Concrètement, le mésocosme construit par ses étudiants consiste en une structure de bois à laquelle ont été fixés 72 sacs d’environ un mètre de largeur par cinq mètres de profondeur, conçus spécialement pour étudier les interactions dans l’environnement aquatique. «Lors d’une première expérimentation, nous avons modifié l’apport en carbone et en nutriments dans le mésocosme, pour observer l’effet sur la base de la chaîne alimentaire – bactéries, planctons, zooplanctons et algues. Nous connaîtrons les résultats l’été prochain.» L’intérêt principal d’une telle recherche, précise la chercheuse, est de prévoir les réactions de ces organismes dont l’environnement pourrait être chamboulé au cours des prochaines années par la hausse probable de précipitations due aux changements climatiques, qui entraîne inévitablement une augmentation du carbone dans les lacs et cours d’eau. Une deuxième expérimentation portait sur deux types de zooplancton, l’un provenant de lacs clairs et l’autre de lacs foncés. «Nous les avons soumis aux mêmes fluctuations de conditions environnementales pour voir leurs réactions.»
L’été prochain, deux autres étudiants, le doctorant Jorge Negrin Dastis et la candidate à la maîtrise Cristina Charrette, se rendront à Terre-Neuve pour étudier le «haut» de la chaîne alimentaire. «Ce projet est mené en collaboration avec le professeur Dylan Fraser, de l’Université Concordia, dit Alison Derry. Les mésocosmes fonctionnent bien avec les petits organismes, mais pas avec les poissons, car ils se sentiraient piégés et n’agiraient pas de façon naturelle.» L’étude de la partie supérieure de la chaîne alimentaire doit donc être réalisée dans de vastes environnements aquatiques.
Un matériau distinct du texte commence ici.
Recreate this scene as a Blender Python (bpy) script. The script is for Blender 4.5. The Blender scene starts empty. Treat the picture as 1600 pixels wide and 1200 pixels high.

«La mise sur pied de mon laboratoire de recherche a pour but d’offrir les meilleures possibilités de recherche à mes étudiants, au Québec, bien sûr, mais aussi ailleurs au Canada et à l’international, conclut la professeure. La chance d’intégrer une équipe de recherche dynamique est précieuse dans un parcours académique aux cycles supérieurs.»